**JOB:** Using the material below, copy every line where "runs" appears.

## start DATA SUPPLIED

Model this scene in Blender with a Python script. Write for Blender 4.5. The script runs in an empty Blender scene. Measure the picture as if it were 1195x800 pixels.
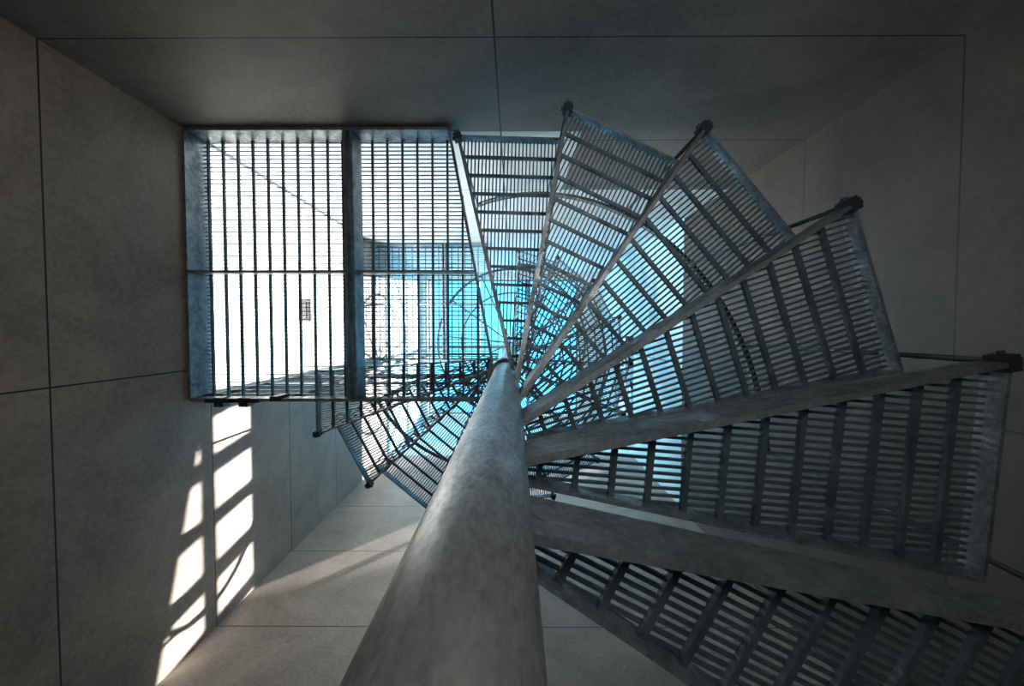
import bpy, math
from mathutils import Vector, Matrix

H0 = 0.5            # camera height above floor
F = 480.0           # focal length in px of a 1195 px wide image
PX, PY = -0.036, 0.197
def zu(u): return H0 + u*1e-3*F      # u = 1000/(px per metre)

scene = bpy.context.scene
try:
    scene.view_settings.view_transform = 'Standard'
    scene.view_settings.look = 'None'
except Exception: pass
COL = scene.collection

# ---------------- materials ----------------
def new_mat(name):
    m = bpy.data.materials.new(name); m.use_nodes = True
    nt = m.node_tree; b = nt.nodes['Principled BSDF']
    return m, nt, b

def steel(name, c1, c2, metallic=0.7, r1=0.3, r2=0.6, scale=9.0, stretch=(1,1,1), bump=0.15, fine=.3):
    m, nt, b = new_mat(name)
    tc = nt.nodes.new('ShaderNodeTexCoord'); mp = nt.nodes.new('ShaderNodeMapping')
    mp.inputs['Scale'].default_value = stretch
    nt.links.new(tc.outputs['Object'], mp.inputs[0])
    n = nt.nodes.new('ShaderNodeTexNoise'); n.inputs['Scale'].default_value = scale
    n.inputs['Detail'].default_value = 8; n.inputs['Roughness'].default_value = 0.7
    n.inputs['Distortion'].default_value = .6
    nt.links.new(mp.outputs[0], n.inputs['Vector'])
    v = nt.nodes.new('ShaderNodeTexNoise'); v.inputs['Scale'].default_value = scale*7; v.inputs['Detail'].default_value = 5
    nt.links.new(mp.outputs[0], v.inputs['Vector'])
    mix = nt.nodes.new('ShaderNodeMix'); mix.data_type = 'FLOAT'; mix.inputs[0].default_value = fine
    nt.links.new(n.outputs[0], mix.inputs[2]); nt.links.new(v.outputs[0], mix.inputs[3])
    cr = nt.nodes.new('ShaderNodeValToRGB')
    cr.color_ramp.elements[0].position = 0.38; cr.color_ramp.elements[0].color = (*c1, 1)
    cr.color_ramp.elements[1].position = 0.62; cr.color_ramp.elements[1].color = (*c2, 1)
    nt.links.new(mix.outputs[0], cr.inputs[0]); nt.links.new(cr.outputs[0], b.inputs['Base Color'])
    mr = nt.nodes.new('ShaderNodeMapRange'); mr.inputs[3].default_value = r2; mr.inputs[4].default_value = r1
    mr.inputs[1].default_value = .35; mr.inputs[2].default_value = .65
    nt.links.new(mix.outputs[0], mr.inputs[0]); nt.links.new(mr.outputs[0], b.inputs['Roughness'])
    b.inputs['Metallic'].default_value = metallic
    bp = nt.nodes.new('ShaderNodeBump'); bp.inputs['Strength'].default_value = bump; bp.inputs['Distance'].default_value = .01
    nt.links.new(mix.outputs[0], bp.inputs['Height']); nt.links.new(bp.outputs[0], b.inputs['Normal'])
    return m

def flat(name, c, rough=0.6, metallic=0):
    m, nt, b = new_mat(name)
    n = nt.nodes.new('ShaderNodeTexNoise'); n.inputs['Scale'].default_value = 20
    cr = nt.nodes.new('ShaderNodeValToRGB')
    cr.color_ramp.elements[0].color = (c[0]*.85, c[1]*.85, c[2]*.85, 1); cr.color_ramp.elements[1].color = (*c, 1)
    nt.links.new(n.outputs[0], cr.inputs[0]); nt.links.new(cr.outputs[0], b.inputs['Base Color'])
    b.inputs['Roughness'].default_value = rough; b.inputs['Metallic'].default_value = metallic
    return m

JZ0 = zu(2.66); JDZ = 1.42e-3*F
def concrete(name, axis, joints, c=(.26,.21,.168), glow_u=6.92, glow_c=(.42,.68,.78), lobby_glow=None):
    """panelled concrete; horizontal joints every panel, vertical joints at given coords; skylight glow painted in above glow_u,
    plaster=(u, coord): lobby light painted in above u as well where axis coordinate < coord"""
    m, nt, b = new_mat(name)
    N, L = nt.nodes, nt.links
    tc = N.new('ShaderNodeTexCoord'); sp = N.new('ShaderNodeSeparateXYZ'); L.new(tc.outputs['Object'], sp.inputs[0])
    def math_(op, a, b_=None):
        n = N.new('ShaderNodeMath'); n.operation = op
        for i, v in enumerate((a, b_)):
            if v is None: continue
            if isinstance(v, (int, float)): n.inputs[i].default_value = v
            else: L.new(v, n.inputs[i])
        return n.outputs[0]
    z = math_('SUBTRACT', sp.outputs[2], JZ0 - JDZ*10)
    zm = math_('MODULO', z, JDZ)
    d1 = math_('MINIMUM', zm, math_('SUBTRACT', JDZ, zm))
    line = math_('LESS_THAN', d1, 0.003)
    for j in joints:
        d = math_('ABSOLUTE', math_('SUBTRACT', sp.outputs[axis], j))
        line = math_('MAXIMUM', line, math_('LESS_THAN', d, 0.003))
    n1 = N.new('ShaderNodeTexNoise'); n1.inputs['Scale'].default_value = 2.6; n1.inputs['Detail'].default_value = 8
    n1.inputs['Roughness'].default_value = .65; n1.inputs['Distortion'].default_value = .8
    n2 = N.new('ShaderNodeTexNoise'); n2.inputs['Scale'].default_value = 60; n2.inputs['Detail'].default_value = 6
    L.new(tc.outputs['Object'], n1.inputs['Vector']); L.new(tc.outputs['Object'], n2.inputs['Vector'])
    s = math_('ADD', math_('MULTIPLY', n1.outputs[0], .65), math_('MULTIPLY', n2.outputs[0], .35))
    cr = N.new('ShaderNodeValToRGB')
    cr.color_ramp.elements[0].position = .36; cr.color_ramp.elements[0].color = (c[0]*.68, c[1]*.68, c[2]*.68, 1)
    cr.color_ramp.elements[1].position = .64; cr.color_ramp.elements[1].color = (c[0]*1.3, c[1]*1.3, c[2]*1.3, 1)
    L.new(s, cr.inputs[0])
    wh = N.new('ShaderNodeMix'); wh.data_type = 'RGBA'
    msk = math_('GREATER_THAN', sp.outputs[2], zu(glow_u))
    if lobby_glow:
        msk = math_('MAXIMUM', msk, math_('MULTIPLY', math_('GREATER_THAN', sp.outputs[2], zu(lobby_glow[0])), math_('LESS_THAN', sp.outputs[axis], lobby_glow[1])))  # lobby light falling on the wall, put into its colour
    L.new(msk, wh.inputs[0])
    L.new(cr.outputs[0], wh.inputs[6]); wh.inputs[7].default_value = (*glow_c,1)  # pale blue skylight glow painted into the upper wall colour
    mx = N.new('ShaderNodeMix'); mx.data_type = 'RGBA'
    L.new(line, mx.inputs[0]); L.new(wh.outputs[2], mx.inputs[6]); mx.inputs[7].default_value = (.01,.01,.01,1)
    L.new(mx.outputs[2], b.inputs['Base Color'])
    b.inputs['Roughness'].default_value = .6
    bp = N.new('ShaderNodeBump'); bp.inputs['Strength'].default_value = .12; bp.inputs['Distance'].default_value = .01
    L.new(s, bp.inputs['Height']); L.new(bp.outputs[0], b.inputs['Normal'])
    return m

M_gal = steel('galvanised_steel', (.12,.145,.16), (.31,.34,.36), scale=14)
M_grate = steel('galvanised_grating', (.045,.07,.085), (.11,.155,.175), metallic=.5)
M_pole = steel('galvanised_pole', (.22,.24,.255), (.46,.485,.50), metallic=.8, r1=.30, r2=.48, scale=30, stretch=(1,1,.4), bump=.03, fine=.45)
M_dark = flat('black_fitting', (.02,.02,.025), .5)
M_rail = steel('rail_steel', (.04,.06,.07), (.10,.13,.15), metallic=.6)
M_white = flat('white_plaster', (.8,.8,.78), .8)
M_frame = flat('grey_frame', (.2,.27,.31), .5, .3)

# ---------------- mesh builder ----------------
class MB:
    def __init__(s): s.v=[]; s.f=[]
    def hexa(s, pts):
        o=len(s.v); s.v += [tuple(p) for p in pts]
        s.f += [tuple(o+i for i in q) for q in ((0,3,2,1),(4,5,6,7),(0,1,5,4),(1,2,6,5),(2,3,7,6),(3,0,4,7))]
    def box(s, x0,x1,y0,y1,z0,z1):
        s.hexa([(x0,y0,z0),(x1,y0,z0),(x1,y1,z0),(x0,y1,z0),(x0,y0,z1),(x1,y0,z1),(x1,y1,z1),(x0,y1,z1)])
    def bar(s, a, b, w0, w1, z0a, z1a, z0b=None, z1b=None):
        """bar between 2D points a,b, widths w0,w1; z ranges at ends"""
        if z0b is None: z0b, z1b = z0a, z1a
        a=Vector(a); b=Vector(b); d=(b-a).normalized(); n=Vector((-d.y,d.x))
        p=[a-n*w0/2, b-n*w1/2, b+n*w1/2, a+n*w0/2]
        zl=[z0a,z0b,z0b,z0a]; zh=[z1a,z1b,z1b,z1a]
        s.hexa([(p[i].x,p[i].y,zl[i]) for i in range(4)]+[(p[i].x,p[i].y,zh[i]) for i in range(4)])
    def tube(s, path, r, n=10, caps=True):
        o=len(s.v); P=[Vector(p) for p in path]
        for i,p in enumerate(P):
            t=(P[min(i+1,len(P)-1)]-P[max(i-1,0)]).normalized()
            up=Vector((0,0,1)) if abs(t.z)<.9 else Vector((1,0,0))
            a=t.cross(up).normalized(); b=t.cross(a)
            for k in range(n):
                an=2*math.pi*k/n
                s.v.append(tuple(p+(a*math.cos(an)+b*math.sin(an))*r))
        for i in range(len(P)-1):
            for k in range(n):
                k2=(k+1)%n
                s.f.append((o+i*n+k,o+i*n+k2,o+(i+1)*n+k2,o+(i+1)*n+k))
        if caps:
            s.f.append(tuple(o+k for k in range(n))[::-1]); s.f.append(tuple(o+(len(P)-1)*n+k for k in range(n)))
    def mesh(s, name, mat, smooth=False, bevel=0):
        me=bpy.data.meshes.new(name); me.from_pydata(s.v,[],s.f); me.validate(); me.update()
        import bmesh
        bm=bmesh.new(); bm.from_mesh(me); bmesh.ops.recalc_face_normals(bm, faces=bm.faces); bm.to_mesh(me); bm.free()
        me.materials.append(mat)
        if smooth:
            for p in me.polygons: p.use_smooth = len(p.vertices)==4
        return me

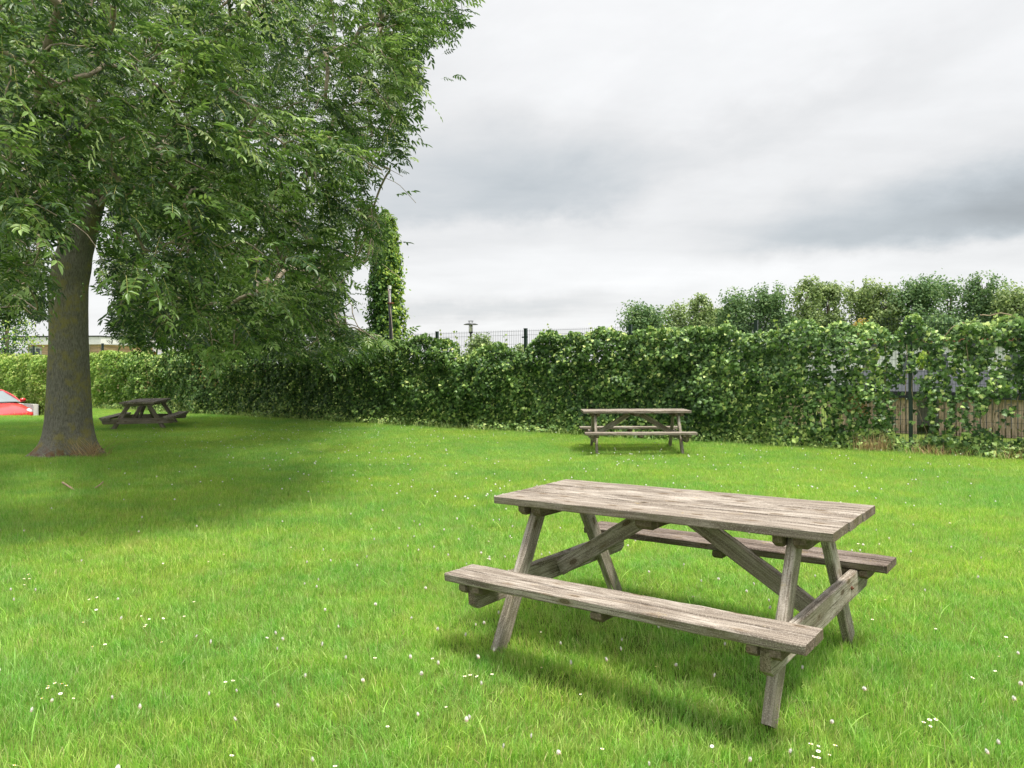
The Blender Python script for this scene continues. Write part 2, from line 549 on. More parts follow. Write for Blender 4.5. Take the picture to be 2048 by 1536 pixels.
M_GREYR = plain('roof_felt', (0.06, 0.065, 0.072), 0.95, spec=0.05)
M_DARK = plain('dark_fascia', (0.03, 0.032, 0.04), 0.6)
M_LAMPG = plain('lamp_grey', (0.10, 0.105, 0.11), 0.45, 0.3)

def glass(name, col=(0.06, 0.08, 0.09), rough=0.05):
    m, n = mat(name)
    k = n.noise(n.n('ShaderNodeTexCoord').outputs['Object'], 3, 2)
    c = n.mix(k, tuple(q * 0.7 for q in col), col)
    out(n, surf(n, c, rough, 0.9).outputs[0])
    return m
M_GLASS = glass('window_glass')
M_CGLASS = glass('car_glass', (0.22, 0.27, 0.28), 0.06)
M_LANT, n = mat('lamp_cylinder')
out(n, surf(n, (0.85, 0.83, 0.78), 0.35, 0.4).outputs[0])

def cladding(name, col, horiz=True, pitch=0.14):
    m, n = mat(name)
    oc = n.n('ShaderNodeTexCoord').outputs['Object']
    sp_ = n.n('ShaderNodeSeparateXYZ', inp={0: oc})
    ax = sp_.outputs[2] if horiz else sp_.outputs[0]
    fr = n.m('FRACT', n.m('DIVIDE', ax, pitch))
    line = n.ss(fr, 0.10, 0.03)
    k = n.noise(n.scale(oc, (0.6, 0.6, 7) if horiz else (7, 7, 0.6)), 2.0, 4)
    lo = tuple(c * 0.72 for c in col); hi = tuple(min(1, c * 1.2) for c in col)
    c = n.mix(n.ss(k, 0.3, 0.7), lo, hi)
    c = n.mix(n.m('MULTIPLY', line, 0.6), c, tuple(c_ * 0.3 for c_ in col))
    out(n, surf(n, c, 0.7, 0.2, bump=fr, bstr=0.3, bdist=0.02).outputs[0])
    return m
M_CLAD = cladding('timber_cladding', (0.82, 0.55, 0.37))
M_ORANGE = cladding('orange_cladding', (0.88, 0.46, 0.20))
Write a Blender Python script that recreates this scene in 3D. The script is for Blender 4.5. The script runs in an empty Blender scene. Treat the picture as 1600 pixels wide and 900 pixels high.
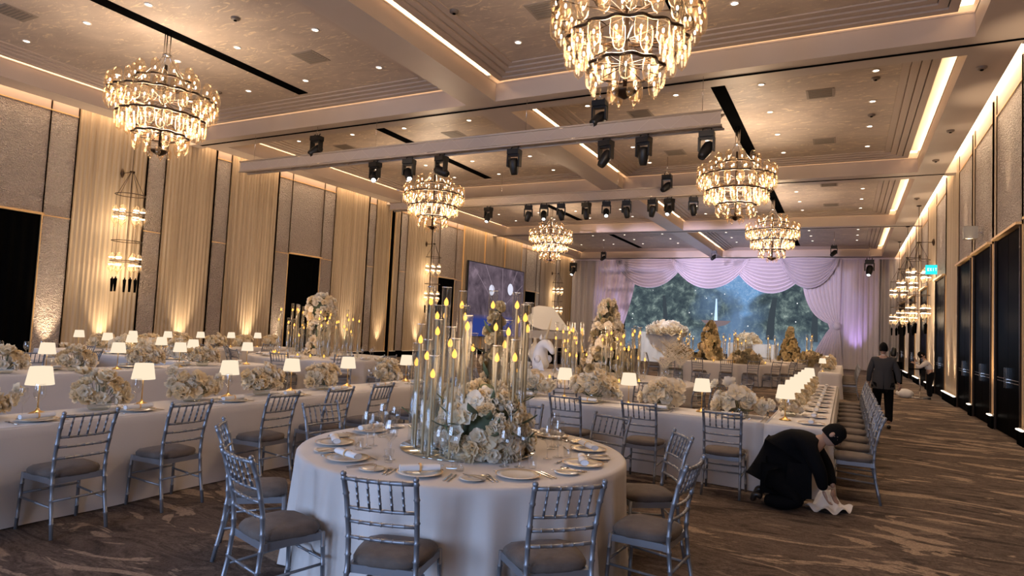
import bpy, math, random
from mathutils import Vector, Matrix
PI = math.pi
S = bpy.context.scene
COL = S.collection
random.seed(7)

# ------------------------------------------------------------------ camera
CH = 1.72
yaw, pitch, roll = map(math.radians, (27.5, 3.35, 2.73))
fw = Vector((-math.sin(yaw)*math.cos(pitch), math.cos(yaw)*math.cos(pitch), math.sin(pitch)))
rt = Vector((math.cos(yaw), math.sin(yaw), 0)); up = rt.cross(fw)
RR = rt*math.cos(roll) + up*math.sin(roll); UU = -rt*math.sin(roll) + up*math.cos(roll)
cd = bpy.data.cameras.new('camera'); cam = bpy.data.objects.new('camera', cd); COL.objects.link(cam)
cd.sensor_width = 36; cd.lens = 36*1006/1600; cd.clip_start = .05; cd.clip_end = 200
cam.matrix_world = Matrix(((RR.x, UU.x, -fw.x, 0), (RR.y, UU.y, -fw.y, 0), (RR.z, UU.z, -fw.z, CH), (0, 0, 0, 1)))
S.camera = cam
def seen_x(p):
    d = Vector(p) - Vector((0, 0, CH)); return d.dot(RR)/max(d.dot(fw), .01)
def seen_d(p):
    return (Vector(p) - Vector((0, 0, CH))).dot(fw)

# ------------------------------------------------------------------ world, colour, render settings
S.view_settings.view_transform = 'Standard'; S.view_settings.look = 'None'
S.view_settings.gamma = 1; S.view_settings.use_curve_mapping = False
S.view_settings.exposure = 0.5
w = bpy.data.worlds.new('world'); S.world = w; w.use_nodes = True
w.node_tree.nodes['Background'].inputs[0].default_value = (.5, .6, .8, 1)
w.node_tree.nodes['Background'].inputs[1].default_value = .3
cy = S.cycles
cy.use_denoising = True; cy.max_bounces = 6; cy.diffuse_bounces = 3; cy.glossy_bounces = 3
cy.transmission_bounces = 4; cy.transparent_max_bounces = 32; cy.sample_clamp_indirect = 4
cy.sample_clamp_direct = 30; cy.caustics_reflective = False; cy.caustics_refractive = False
try: cy.use_light_tree = True
except Exception: pass

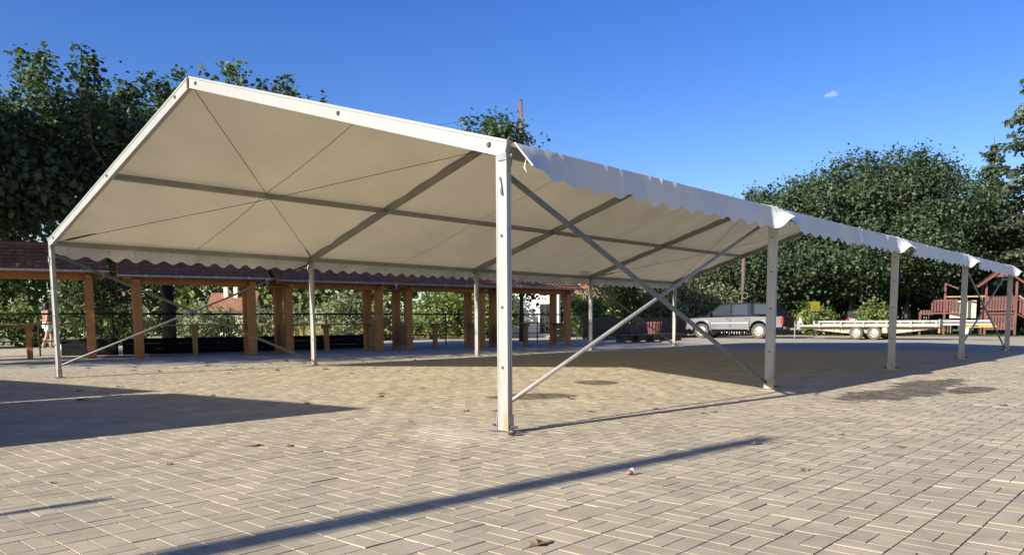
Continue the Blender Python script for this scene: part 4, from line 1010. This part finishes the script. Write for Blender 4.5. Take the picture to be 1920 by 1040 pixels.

## end DATA SUPPLIED

**WRITTEN RESPONSE:**
Model this scene in Blender with a Python script. Write for Blender 4.5. The script runs in an empty Blender scene. Measure the picture as if it were 1195x800 pixels.
Write a Blender Python script that recreates this scene in 3D. The script is for Blender 4.5. The script runs in an empty Blender scene. Treat the picture as 1600 pixels wide and 900 pixels high.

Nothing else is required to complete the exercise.